I would like to say to these women: your grief is real, your wounds are real, but please do not confuse your pain with how Jesus feels about you. Please do not believe that He no longer cares. Jesus does not reject anyone who comes to Him (even if it may feel like it and even if you say: well, I have left Him). Sometimes we may be tempted to imagine ourselves as that “ideal sister” we thought we were called to be, to the point of losing our own identity. We compare ourselves to that image of a “fervent aspirant” or “generous postulant” that was ready to do whatever God asked. Then, at some moment along the way of our discernment, we realized that we cannot live up to that ideal. What do we do with this realization?
A major moment of insight and growth came to me in prayer one day (after I had already left the convent) when the Lord lovingly revealed to me that my offering to Him was lacking something. I didn’t understand at first, thinking I had given up everything. But He told me that my offering lacked something personal. As I pondered this, I realized that I wasn’t being authentic with Him because I had been striving to live up to what was asked of me as a sister, while not offering everything that was really happening inside my mind and heart. I was burying the real me in favor of an image of who I thought I should be. What I was trying to offer to God was something other than me.
When Jesus said in John 6:37, “Everything that the Father gives me will come to me, and I will not reject anyone who comes to me,” He did not intend this statement to be true only if you become a nun. Jesus said two very important words: everything and anyone. Can you exclude yourself from this invitation to hope? So, if you feel rejected, alone, and are struggling (I totally get that—I cried every day for two straight months when I realized I was leaving the convent), please reach out to someone you can trust. Jesus did not give us the grace of courage and love to enter religious life, only to abandon us and expose us to useless pain. “The gifts and the call of God are irrevocable.” (Romans 11:29). Please, do not lose sight of what you have received in Christ.
In Baptism, you are a beloved daughter of God, a temple of the Holy Spirit, called to intimate communion with the Most Holy Trinity and all the members of the Body of Christ. You are beloved and you belong. You are called by name and have a real family that prays for you throughout the world. God has a purpose and a mission for your life which is a secret of His love and Providence. In Confirmation you were sealed with the Spirit with an eternal seal of love.

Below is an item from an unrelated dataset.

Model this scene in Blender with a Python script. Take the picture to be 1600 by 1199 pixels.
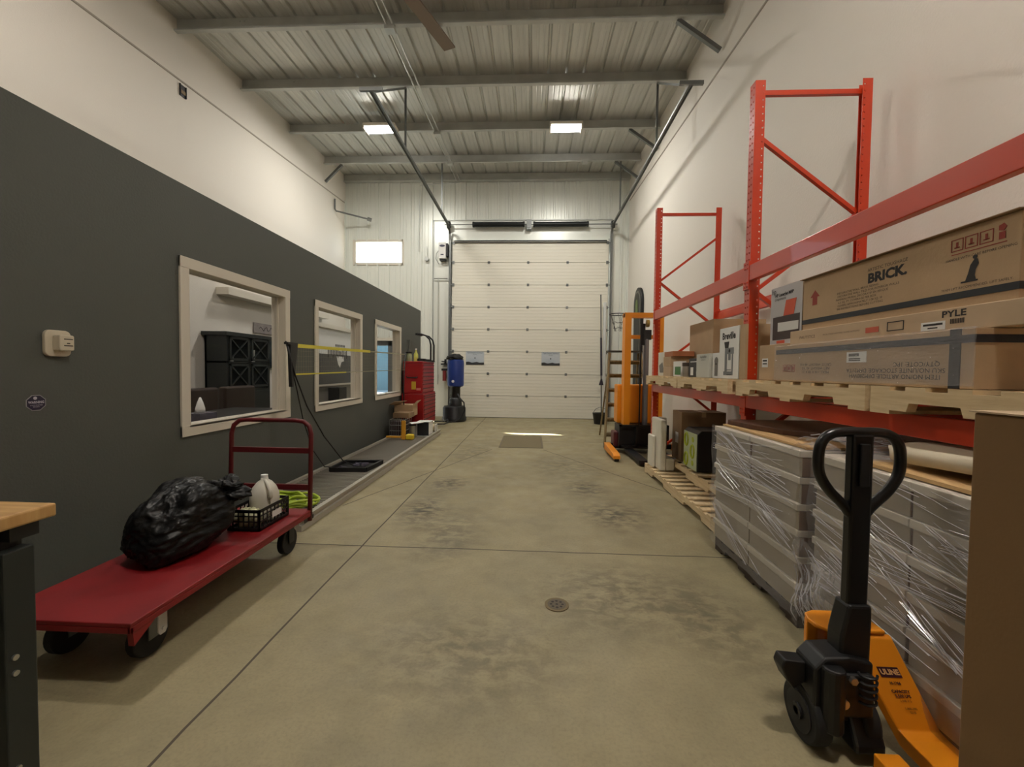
import bpy, bmesh, math, random
from mathutils import Vector, Matrix, noise
random.seed(7)
C = bpy.context.scene
for o in list(bpy.data.objects): bpy.data.objects.remove(o)
PI = math.pi
# ---------------------------------------------------------------- camera
FPX = 655.0
yaw = math.atan(31/FPX); pitch = math.atan(21/FPX); roll = 0.012
f = Vector((-math.sin(yaw)*math.cos(pitch), math.cos(yaw)*math.cos(pitch), -math.sin(pitch)))
r = Vector((math.cos(yaw), math.sin(yaw), 0)); u = r.cross(f)
r2 = r*math.cos(roll)+u*math.sin(roll); u2 = u*math.cos(roll)-r*math.sin(roll)
cd = bpy.data.cameras.new('camera'); cam = bpy.data.objects.new('camera', cd); C.collection.objects.link(cam)
cd.sensor_fit = 'HORIZONTAL'; cd.sensor_width = 36; cd.lens = 36*FPX/1600; cd.clip_start = .05
m = Matrix((r2, u2, -f)).transposed().to_4x4(); m.translation = Vector((0, 0, 1.32)); cam.matrix_world = m
C.camera = cam
# ---------------------------------------------------------------- world, sun, exposure
w = bpy.data.worlds.new('sky'); C.world = w; w.use_nodes = True
bgn = w.node_tree.nodes['Background']; bgn.inputs[0].default_value = (.72, .88, 1, 1); bgn.inputs[1].default_value = 4.0
sd = bpy.data.lights.new('sun', 'SUN'); sd.energy = 60; sd.angle = .01; sd.color = (1, .95, .85)
so = bpy.data.objects.new('sun', sd); C.collection.objects.link(so)
so.rotation_euler = Vector((4.25, -2.95, -4.45)).to_track_quat('-Z', 'Y').to_euler()
vs = C.view_settings; vs.view_transform = 'Standard'; vs.look = 'None'; vs.gamma = 1; vs.use_curve_mapping = False
vs.exposure = 0.0
LAMP = 13.0
FIXTURES = [(-3.18, 8.66, (1, .97, .90), .75), (.62, 8.72, (1, .97, .90), .68),
            (-3.18, 2.9, (1, .93, .84), .40), (1.1, .6, (1, .93, .84), .50)]

# ---------------------------------------------------------------- helpers
def lin(c):
    return tuple((v/255/12.92 if v/255 <= .04045 else ((v/255+.055)/1.055)**2.4) for v in c)
_m = {}
def mat(name, col, rough=.6, metal=0, var=0, scale=6, bump=0, bscale=40, spec=.5, alpha=1, stretch=None, col2=None, trans=0, emit=0, coat=0):
    if name in _m: return _m[name]
    M = bpy.data.materials.new(name); M.use_nodes = True; nt = M.node_tree; b = nt.nodes['Principled BSDF']
    c = lin(col); b.inputs['Base Color'].default_value = (*c, 1)
    b.inputs['Roughness'].default_value = rough; b.inputs['Metallic'].default_value = metal
    b.inputs['Specular IOR Level'].default_value = spec; b.inputs['Alpha'].default_value = alpha
    b.inputs['Transmission Weight'].default_value = trans; b.inputs['Coat Weight'].default_value = coat
    if emit:
        b.inputs['Emission Color'].default_value = (*c, 1); b.inputs['Emission Strength'].default_value = emit
    if var or bump or col2:
        tc = nt.nodes.new('ShaderNodeTexCoord'); mp = nt.nodes.new('ShaderNodeMapping')
        nt.links.new(tc.outputs['Object'], mp.inputs[0])
        if stretch: mp.inputs['Scale'].default_value = stretch
    if var or col2:
        n = nt.nodes.new('ShaderNodeTexNoise'); n.inputs['Scale'].default_value = scale; n.inputs['Detail'].default_value = 6
        nt.links.new(mp.outputs[0], n.inputs[0])
        cr = nt.nodes.new('ShaderNodeValToRGB'); cr.color_ramp.elements[0].position = .3; cr.color_ramp.elements[1].position = .7
        ca = lin(col2) if col2 else tuple(v*(1-var) for v in c); cb = c if col2 else tuple(min(1, v*(1+var)) for v in c)
        cr.color_ramp.elements[0].color = (*ca, 1); cr.color_ramp.elements[1].color = (*cb, 1)
        nt.links.new(n.outputs[0], cr.inputs[0]); nt.links.new(cr.outputs[0], b.inputs['Base Color'])
    if bump:
        n2 = nt.nodes.new('ShaderNodeTexNoise'); n2.inputs['Scale'].default_value = bscale; n2.inputs['Detail'].default_value = 4
        nt.links.new(mp.outputs[0], n2.inputs[0])
        bp = nt.nodes.new('ShaderNodeBump'); bp.inputs['Strength'].default_value = bump; bp.inputs['Distance'].default_value = .01
        nt.links.new(n2.outputs[0], bp.inputs['Height']); nt.links.new(bp.outputs[0], b.inputs['Normal'])
    _m[name] = M; return M

def empty(name, loc, label=None, cat=None, group=None, rz=0, kind=None):
    o = bpy.data.objects.new(name, None); o.empty_display_size = .1; o.location = loc; o.rotation_euler = (0, 0, rz)
    C.collection.objects.link(o); return tag(o, label, cat, group, kind)
def tag(o, label=None, cat=None, group=None, kind=None):
    if label: o['label'] = label
    if cat: o['category'] = cat
    if group: o['group'] = group
    if kind: o['kind'] = kind
    return o
def struct(o): o['kind'] = 'structure'; return o

class MB:
    def __init__(s): s.bm = bmesh.new()
    def poly(s, pts, faces):
        v = [s.bm.verts.new(p) for p in pts]
        for q in faces:
            try: s.bm.faces.new([v[i] for i in q])
            except ValueError: pass
        return v
    def box(s, x0, x1, y0, y1, z0, z1, M=None):
        p = [(x0,y0,z0),(x1,y0,z0),(x1,y1,z0),(x0,y1,z0),(x0,y0,z1),(x1,y0,z1),(x1,y1,z1),(x0,y1,z1)]
        if M is not None: p = [M @ Vector(q) for q in p]
        s.poly(p, [(0,3,2,1),(4,5,6,7),(0,1,5,4),(1,2,6,5),(2,3,7,6),(3,0,4,7)]); return s
    def bar(s, a, b, wd, hg, up=(0,0,1)):
        a = Vector(a); b = Vector(b); d = (b-a); L = d.length; d.normalize(); up = Vector(up)
        if abs(d.dot(up)) > .98: up = Vector((0,1,0))
        sx = d.cross(up).normalized(); sz = sx.cross(d)
        M = Matrix((sx, d, sz)).transposed().to_4x4(); M.translation = a
        return s.box(-wd/2, wd/2, 0, L, -hg/2, hg/2, M)
    def cyl(s, a, b, ra, rb=None, n=16, cap=True):
        rb = ra if rb is None else rb; a = Vector(a); b = Vector(b); d = (b-a).normalized()
        t = Vector((0,0,1)) if abs(d.z) < .9 else Vector((1,0,0)); x = d.cross(t).normalized(); y = d.cross(x)
        A = [s.bm.verts.new(a+(x*math.cos(2*PI*i/n)+y*math.sin(2*PI*i/n))*ra) for i in range(n)]
        B = [s.bm.verts.new(b+(x*math.cos(2*PI*i/n)+y*math.sin(2*PI*i/n))*rb) for i in range(n)]
        for i in range(n): s.bm.faces.new((A[i], A[(i+1)%n], B[(i+1)%n], B[i]))
        if cap:
            s.bm.faces.new(A[::-1]); s.bm.faces.new(B)
        return s
    def tube(s, pts, rad, n=10, closed=False):
        P = [Vector(p) for p in pts]; N = len(P); rings = []; prev = None
        for i in range(N):
            if closed: d = P[(i+1)%N]-P[i-1]
            else: d = P[min(i+1,N-1)]-P[max(i-1,0)]
            d.normalize()
            if prev is None:
                t = Vector((0,0,1)) if abs(d.z) < .9 else Vector((1,0,0)); x = d.cross(t).normalized()
            else:
                x = (prev-d*prev.dot(d)).normalized()
            prev = x; y = d.cross(x); rr = rad[i] if isinstance(rad, (list, tuple)) else rad
            rings.append([s.bm.verts.new(P[i]+(x*math.cos(2*PI*k/n)+y*math.sin(2*PI*k/n))*rr) for k in range(n)])
        for i in range(N if closed else N-1):
            a, b = rings[i], rings[(i+1)%N]
            for k in range(n): s.bm.faces.new((a[k], a[(k+1)%n], b[(k+1)%n], b[k]))
        if not closed: s.bm.faces.new(rings[0][::-1]); s.bm.faces.new(rings[-1])
        return s
    def prism(s, poly, ax, a, b):
        # poly: list of 2D points in the plane perpendicular to ax
        def P(q, t): return {'x': (t, q[0], q[1]), 'y': (q[0], t, q[1]), 'z': (q[0], q[1], t)}[ax]
        n = len(poly); A = [s.bm.verts.new(P(q, a)) for q in poly]; B = [s.bm.verts.new(P(q, b)) for q in poly]
        for i in range(n): s.bm.faces.new((A[i], A[(i+1)%n], B[(i+1)%n], B[i]))
        s.bm.faces.new(A[::-1]); s.bm.faces.new(B); return s
    def lathe(s, prof, c, n=20, sx=1, sy=1):
        rings = [[s.bm.verts.new((c[0]+rr*sx*math.cos(2*PI*k/n), c[1]+rr*sy*math.sin(2*PI*k/n), c[2]+z)) for k in range(n)] for rr, z in prof]
        for a, b in zip(rings, rings[1:]):
            for k in range(n): s.bm.faces.new((a[k], a[(k+1)%n], b[(k+1)%n], b[k]))
        s.bm.faces.new(rings[0][::-1]); s.bm.faces.new(rings[-1]); return s
    def sheet(s, prof, a, b, ax='y', zf=None):
        # open profile (p,q) swept along axis
        A = []; B = []
        for p, q in prof:
            if ax == 'y':
                A.append(s.bm.verts.new((p, a, q+zf(a)))); B.append(s.bm.verts.new((p, b, q+zf(b))))
            else:
                A.append(s.bm.verts.new((p, q, a))); B.append(s.bm.verts.new((p, q, b)))
        for i in range(len(prof)-1): s.bm.faces.new((A[i], A[i+1], B[i+1], B[i]))
        return s
    def grid(s, us, vs_, fn, skip=None):
        V = [[s.bm.verts.new(fn(a, b)) for b in vs_] for a in us]
        for i in range(len(us)-1):
            for j in range(len(vs_)-1):
                if skip and skip(i, j): continue
                s.bm.faces.new((V[i][j], V[i+1][j], V[i+1][j+1], V[i][j+1]))
        return s
    def build(s, name, M, parent=None, smooth=False, bevel=0, solid=0, local=False, fix=True):
        if fix: bmesh.ops.recalc_face_normals(s.bm, faces=s.bm.faces)
        me = bpy.data.meshes.new(name); s.bm.to_mesh(me); s.bm.free()
        if parent is not None and not local:
            me.transform(Matrix.Translation(-Vector(parent_world(parent))))
        for mm in (M if isinstance(M, list) else [M]): me.materials.append(mm)
        if smooth:
            for p in me.polygons: p.use_smooth = True
            if smooth != 'all': me.set_sharp_from_angle(angle=math.radians(38))
        o = bpy.data.objects.new(name, me); C.collection.objects.link(o); o.parent = parent
        if solid:
            md = o.modifiers.new('solid', 'SOLIDIFY'); md.thickness = solid; md.offset = 0
        if bevel:
            md = o.modifiers.new('bevel', 'BEVEL'); md.width = bevel; md.segments = 2; md.limit_method = 'ANGLE'
        return o
def parent_world(p):
    l = Vector(p.location); q = p.parent
    while q: l = l+Vector(q.location); q = q.parent
    return l
def mb(): return MB()
AX = {'L': (Vector((0,-1,0)), Vector((0,0,1)), Vector((-1,0,0))),   # faces -X (aisle side of the right-hand goods)
      'B': (Vector((1,0,0)), Vector((0,0,1)), Vector((0,-1,0))),     # faces -Y
      'R': (Vector((0,1,0)), Vector((0,0,1)), Vector((1,0,0)))}      # faces +X
def text_mesh(items, face, parent, M, name='print', flip=False):
    """items: (string, size, (x,y,z) centre, xscale). one flat lettering mesh on a surface"""
    bm = bmesh.new(); ax = AX[face]
    for it in items:
        st, sz, c = it[:3]; xs = it[3] if len(it) > 3 else 1
        cu = bpy.data.curves.new('t', 'FONT'); cu.body = st; cu.size = sz; cu.align_x = 'CENTER'; cu.align_y = 'CENTER'; cu.resolution_u = 2
        cu.offset = it[4] if len(it) > 4 else 0
        to = bpy.data.objects.new('t', cu); C.collection.objects.link(to)
        dg = bpy.context.evaluated_depsgraph_get(); me = bpy.data.meshes.new_from_object(to.evaluated_get(dg))
        s = -1 if flip else 1
        Mx = Matrix((ax[0]*s*xs, ax[1]*s, ax[2])).transposed().to_4x4(); Mx.translation = Vector(c)
        me.transform(Mx); bm.from_mesh(me)
        bpy.data.objects.remove(to); bpy.data.curves.remove(cu); bpy.data.meshes.remove(me)
    b = MB(); b.bm.free(); b.bm = bm
    return b.build(name, M, parent, fix=False)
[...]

So please remember, Bride of Christ, that your soul remains His. As a member of the Body of Christ, you remain His Bride. You are that betrothed, chaste virgin spoken of in St. Paul’s letter (2 Corinthians 11:2). Not wanting anyone to be led away from the love of Jesus which remains and endures forever, I share in the sentiment of St. Paul because I too love you, my sister in Christ, and I pray that you may continue to know the love of God and the peace of Christ “that surpasses understanding” (Philippians 4:7) as you continue your courageous and loving journey into the arms of God.
– Aimée Dominique
11 years later and I identify with this post….Thank you for sharing your insight..b/c now I can see how I was offering what I thought was the perfect Sister and now really offering myself and my sufferings and joys…b/c I kept striving to “do it right” when all He ever really wants is our hearts…Thank you
This is the exact thing I am praying about right now. I am only just realizing this. I guess its a relief, to have a bit of that “why” uncovered, and its a nice change from the constant mourning…..but I guess the question is…where do I start now? in finding me? in finding how I can make a personal gift to the Lord, when I don’t think I know anything about myself? I know that sounds cheesy beyond measure, but that is where I am. And I’m sure the easy answer is prayer and the Lord…but the reality is, prayer and the Lord are what lead me to the convent, and sure good come come from that but so can a lot of really broken things and wrong turns… So how do I find whats right?
I’m really grateful for this blog submission….
Thank you so much for this letter. I have been facing the same things in prayer. It is so good to be reminded that we are still brides of Christ, that Jesus didn’t reject us, He’s actually calling us to deeper intimacy still. It’s just so easy to fall into the trap of thinking living in the world means less intimacy. Thank you again for this beautiful reflection.